DATA SHOWN:
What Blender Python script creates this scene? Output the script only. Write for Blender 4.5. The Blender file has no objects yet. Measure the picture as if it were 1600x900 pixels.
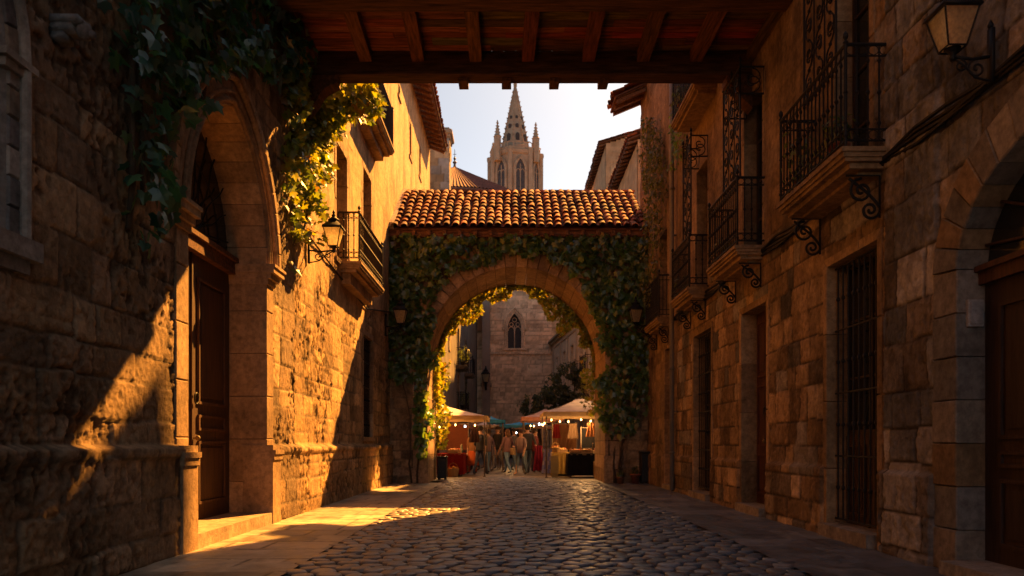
import bpy, math, random
import numpy as np
from mathutils import Vector, Matrix
R = math.radians
scene = bpy.context.scene
COL = scene.collection
SUN = Vector((0.48, 1.0, 0.90)).normalized()

# ------------------------------------------------------------------ basics
def wloc(o):
    v = Vector((0, 0, 0))
    while o is not None:
        v += o.location; o = o.parent
    return v
def tag(o, label=None, cat=None, group=None, kind=None):
    if label: o['label'] = label
    if cat: o['category'] = cat
    if group: o['group'] = group
    if kind: o['kind'] = kind
    return o
def empty(name, loc, label, cat, group=None, kind=None):
    o = bpy.data.objects.new(name, None); COL.objects.link(o); o.location = loc
    o.empty_display_size = 0.3
    return tag(o, label, cat, group, kind)
def link_mesh(name, me, mat, parent=None, smooth=False):
    o = bpy.data.objects.new(name, me); COL.objects.link(o)
    if mat: me.materials.append(mat)
    if parent is not None: o.parent = parent
    if smooth: me.polygons.foreach_set('use_smooth', [True]*len(me.polygons))
    return o
def copy_tree(o, parent=None):
    c = o.copy(); COL.objects.link(c); c.parent = parent
    for ch in list(o.children): copy_tree(ch, c)
    return c

class MB:
    """collects shapes in world coordinates with one colour per face"""
    def __init__(s): s.v = []; s.f = []; s.c = []
    def add(s, vs, fs, col=(.5, .5, .5)):
        n = len(s.v); s.v += [tuple(p) for p in vs]
        for f in fs: s.f.append(tuple(i+n for i in f)); s.c.append(col)
    def box(s, x0, x1, y0, y1, z0, z1, col=(.5,.5,.5)):
        s.add([(x0,y0,z0),(x1,y0,z0),(x1,y1,z0),(x0,y1,z0),(x0,y0,z1),(x1,y0,z1),(x1,y1,z1),(x0,y1,z1)],
              [(0,3,2,1),(4,5,6,7),(0,1,5,4),(1,2,6,5),(2,3,7,6),(3,0,4,7)], col)
    def bbox(s, x0, x1, y0, y1, z0, z1, b=.01, col=(.5,.5,.5)):
        """box with chamfered edges"""
        vs = []; idx = {}
        for i, x in enumerate((x0, x1)):
            for j, y in enumerate((y0, y1)):
                for k, z in enumerate((z0, z1)):
                    sx = b if i == 0 else -b; sy = b if j == 0 else -b; sz = b if k == 0 else -b
                    for ax, p in enumerate(((x, y+sy, z+sz), (x+sx, y, z+sz), (x+sx, y+sy, z))):
                        idx[(i,j,k,ax)] = len(vs); vs.append(p)
        fs = []
        for i in (0,1):
            fs.append([idx[(i,a,c,0)] for a,c in ((0,0),(1,0),(1,1),(0,1))])
            fs.append([idx[(a,i,c,1)] for a,c in ((0,0),(1,0),(1,1),(0,1))])
            fs.append([idx[(a,c,i,2)] for a,c in ((0,0),(1,0),(1,1),(0,1))])
        for a in (0,1):
            for c in (0,1):
                fs.append([idx[(a,c,0,0)], idx[(a,c,1,0)], idx[(a,c,1,1)], idx[(a,c,0,1)]])
                fs.append([idx[(a,0,c,0)], idx[(a,1,c,0)], idx[(a,1,c,2)], idx[(a,0,c,2)]])
                fs.append([idx[(0,a,c,1)], idx[(1,a,c,1)], idx[(1,a,c,2)], idx[(0,a,c,2)]])
                for k in (0,1): fs.append([idx[(a,c,k,0)], idx[(a,c,k,1)], idx[(a,c,k,2)]])
        s.add(vs, fs, col)
    def prism(s, pts, vec, col=(.5,.5,.5)):
        """flat polygon extruded by vec"""
        n = len(pts); vec = Vector(vec)
        a = [Vector(p) for p in pts]; b = [p+vec for p in a]
        s.add(a+b, [tuple(range(n)), tuple(reversed(range(n, 2*n)))] + [(i, i+n, (i+1) % n+n, (i+1) % n) for i in range(n)], col)
    def tube(s, path, r, n=6, col=(.5,.5,.5), closed=False):
        P = [Vector(p) for p in path]; m = len(P)
        if m < 2: return
        rs = r if isinstance(r, (list, tuple)) else [r]*m
        rings = []; prev = None
        for i, p in enumerate(P):
            t = (P[min(i+1, m-1)]-P[max(i-1, 0)])
            if t.length < 1e-9: t = Vector((0,0,1))
            t.normalize()
            if prev is None:
                a = Vector((0,0,1)) if abs(t.z) < .9 else Vector((1,0,0))
                u = t.cross(a).normalized()
            else:
                u = (prev - t*prev.dot(t))
                if u.length < 1e-6: u = t.orthogonal()
                u.normalize()
            prev = u; w = t.cross(u)
            rings.append([p + (u*math.cos(2*math.pi*k/n)+w*math.sin(2*math.pi*k/n))*rs[i] for k in range(n)])
        vs = [q for rg in rings for q in rg]; fs = []
        for i in range(m-1):
            for k in range(n):
                fs.append((i*n+k, i*n+(k+1) % n, (i+1)*n+(k+1) % n, (i+1)*n+k))
        fs.append(tuple(reversed(range(n)))); fs.append(tuple((m-1)*n+k for k in range(n)))
        s.add(vs, fs, col)
    def lathe(s, base, prof, n=8, col=(.5,.5,.5), ph=0.0):
        """prof: (radius, height) pairs above base"""
        bx, by, bz = base; vs = []; fs = []
        for r, h in prof:
            for k in range(n):
                a = 2*math.pi*k/n+ph; vs.append((bx+r*math.cos(a), by+r*math.sin(a), bz+h))
        m = len(prof)
        for i in range(m-1):
            for k in range(n): fs.append((i*n+k, i*n+(k+1) % n, (i+1)*n+(k+1) % n, (i+1)*n+k))
        fs.append(tuple(reversed(range(n)))); fs.append(tuple((m-1)*n+k for k in range(n)))
        s.add(vs, fs, col)
    def ball(s, c, r, col=(.5,.5,.5), n=8, sq=1.0, rnd=None):
        prof = []
        m = max(3, n//2)
        for i in range(m+1):
            a = -math.pi/2 + math.pi*i/m
            prof.append((max(1e-4, r*math.cos(a)), r*sq*math.sin(a)))
        s.lathe(c, prof, n, col)
    def build(s, name, mat, parent=None, smooth=False):
        if not s.v: s.v = [(0,0,0)]
        off = wloc(parent) if parent is not None else Vector((0,0,0))
        me = bpy.data.meshes.new(name)
        me.from_pydata([(p[0]-off.x, p[1]-off.y, p[2]-off.z) for p in s.v], [], s.f)
        at = me.color_attributes.new('Col', 'FLOAT_COLOR', 'CORNER')
        cols = []
        for f, c in zip(s.f, s.c): cols += [c[0], c[1], c[2], 1.0]*len(f)
        if len(cols) == 4*len(at.data): at.data.foreach_set('color', cols)
        return link_mesh(name, me, mat, parent, smooth)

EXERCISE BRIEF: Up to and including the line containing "SUN = Vector((0.48, 1.0, 0.90)).normalized()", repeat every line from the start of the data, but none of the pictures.

RESULT OF THIS TASK:
What Blender Python script creates this scene? Output the script only. Write for Blender 4.5. The Blender file has no objects yet. Measure the picture as if it were 1600x900 pixels.
import bpy, math, random
import numpy as np
from mathutils import Vector, Matrix
R = math.radians
scene = bpy.context.scene
COL = scene.collection
SUN = Vector((0.48, 1.0, 0.90)).normalized()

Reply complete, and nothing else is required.